米ドル/円とNYダウの関係

米ドル/円とNYダウなど株価との相関関係は、3月中旬から大きく崩れた。それまでの「株安=米ドル/円下落」、「株高=米ドル/円上昇」といった順相関から、一転して「株安=米ドル/円上昇」、「株高=米ドル/円下落」といった具合に、ほとんど逆相関の関係に変わった(図表1参照)。

【図表1】
出所:リフィニティブのデータよりマネックス証券が作成

これは、「コロナ・パニック」といった究極のリスクオフが広がる中で、基軸通貨である米ドル資金確保の動きが急拡大した影響が大きかったとの見方が有力である。このため、「株安(リスクオフ)→米ドル買い=米ドル/円上昇」になったというわけだ。
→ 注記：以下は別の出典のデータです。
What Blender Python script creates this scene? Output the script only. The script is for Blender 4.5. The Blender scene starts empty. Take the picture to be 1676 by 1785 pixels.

この現象は、米ドル/円とNYダウの相関係数の推移でも確認できる。両者の相関係数は、3月12日の0.82をピークに低下へ転じ、足元ではマイナス0.6まで低下した(図表2参照)。相関係数は、プラス1に近付くと、両者が「ほぼ同じように動いている」ことを示し、逆にマイナス1に近付くと「ほぼ正反対に動いている」ことを示している。

【図表2】
出所:リフィニティブのデータよりマネックス証券が作成

つまり、相関係数で見ても、米ドル/円とNYダウは、3月上旬までは基本的に「ほぼ同じように動いていた」のが、中旬以降は「ほぼ正反対に動き出した」ことが確認できたわけだ。

先週後半から、米ドル/円とNYダウは順相関に戻り始めた可能性

ただ、このような関係が先週後半頃から変わり始めた可能性がある。3月12~23日にNYダウが前日比下落となったのは5営業日で、そのうち4営業日で米ドル/円は上昇となった(逆相関)が、3月27日~4月1日では、NYダウが下落した3営業日に、米ドル/円は全て下落(順相関)となった。

米ドル/円とNYダウが逆相関になったのは、上述のように「超有事」である「コロナ・パニック」による米ドル資金確保の急拡大、つまり「超有事の米ドル買い」が主因と考えられた。再び両者の関係が順相関に戻り始めた可能性があるということは、「超有事の米ドル買い」が峠を越えた可能性を示しているのかもしれない。

「超有事の米ドル買い」が落ち着いた後は、FRB中心に供給を拡大した米ドル資金の「余剰」観が強まり、米ドル売りは急激に売られる可能性もあるとの見方が一部にあっただけに、その点も今後は注目される。